O GLOBO 24/11/20
São muitos os erros do Ministério das Cidades, criado em 2003 sob aplausos e esperança. Vale a pena preservá-lo?
Ainda que o sistema urbano brasileiro seja vital para o país, pouco participa das preocupações da política, da economia e mesmo da sociedade. Nas eleições, ele passa despercebido. Nos estudos acadêmicos, é quase invisível.
Merval Pereira, em recente coluna no GLOBO, divulgou documento de propostas de políticas públicas para o novo governo elaborado por um qualificadíssimo grupo de mais de cem economistas. Propõem 13 diretrizes gerais que alcançam micro e macroeconomia, social, segurança e ambiente. É um estudo abrangente, de importantes estudiosos, mesmo assim, a cidade não tem protagonismo nas propostas de desenvolvimento; é uma mera figurante na 13ª diretriz, a do meio ambiente, sequer é coadjuvante.
Contudo, o quadro urbano é insofismável. Tem gigantescas carências, um déficit urbanístico brutal, muita violência. Mas a cidade é o lugar da interação social; da inovação e do conhecimento, da cultura, da educação e da saúde. O século XXI é de serviços e, queira-se ou não, o serviço é urbano.
Em poucos anos, a população brasileira já não crescerá, e a ocupação do território se manterá sem mudanças massivas. Isto é, o conjunto de cidades está definido. Mas as cidades não estão prontas, ao contrário.
O Brasil está frente à necessidade de implantar novos conceitos para as suas cidades. Novos conceitos e uma agenda consequente. Como serão financiados os 40 milhões de novas moradias que esta geração construirá? Onde se localizarão? A família será protagonista? Como as áreas já ocupadas serão providas de infraestrutura? E a mobilidade em face das novas tecnologias e novos paradigmas? A cidade vai continuar se expandindo? Como garantir o domínio da Constituição na cidade toda, ao invés do domínio da bandidagem? Qual atenção ao meio ambiente? E aos espaços públicos para o convívio?
A boa cidade, com serviços públicos eficientes, com segurança, com boa mobilidade, é essencial para todos, mas em especial para aqueles que não podem suprir por conta própria a falta dos serviços e equipamentos que somente o coletivo pode prover.
Como bem disse Paulo Mendes da Rocha, o mais importante arquiteto em atividade no país, ganhador do Prêmio Pritzker, equivalente ao Nobel, “a cidade é feita mais de gente do que de construções”.

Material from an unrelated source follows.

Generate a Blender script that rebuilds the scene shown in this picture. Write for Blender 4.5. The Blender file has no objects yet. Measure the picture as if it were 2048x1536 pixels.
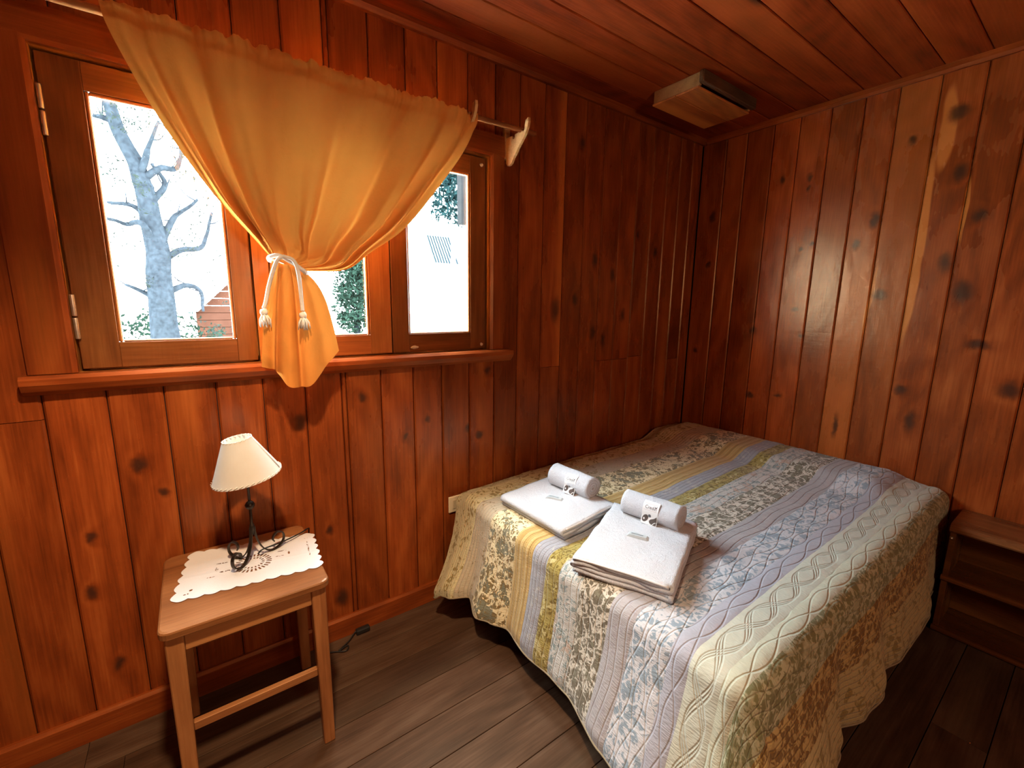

A cidade, assim, é o lugar para gentes felizes, que tenham as condições para crescer e se desenvolver plenamente. Para isso, precisam que o seu espaço de vida seja compatível com as exigências do século.
O Ministério das Cidades acertou algumas vezes e errou muito nestes anos. Partidarizou-se, foi loteado, promoveu maus programas, como o Minha Casa Minha Vida, deixou de tratar da urbanização dos bairros pobres e das favelas, não defendeu bons projetos nem a lisura nas licitações de obras públicas, lavou as mãos passando a culpa às prefeituras quando suas “políticas” fracassavam.
Mas as cidades estão aí para ficarem. Desconectadas do tempo, precisam de ajuda. Elas pedem o olhar da sociedade e a assistência de organismos estruturados como função de Estado, não de governo, nas três instâncias de poder. A União não pode se impor desde Brasília, desconhecendo as realidades locais, que são múltiplas; mas tampouco pode se omitir e deixar a responsabilidade do desenvolvimento urbano só para os municípios ou para o mercado ou para as famílias. É essa uma tarefa complexa, e é de todos.
Será tarefa épica trazer a cidade brasileira para o nosso século. Instituições voltadas para o urbano, bem concebidas, bem geridas, são uma base necessária, pois o desenvolvimento desejado não se fará com ótimas estatísticas, por melhores que possam ser, se deixarem para trás o lugar das pessoas.
No caminho do país está a qualificação da cidade, o espaço de vida dos brasileiros.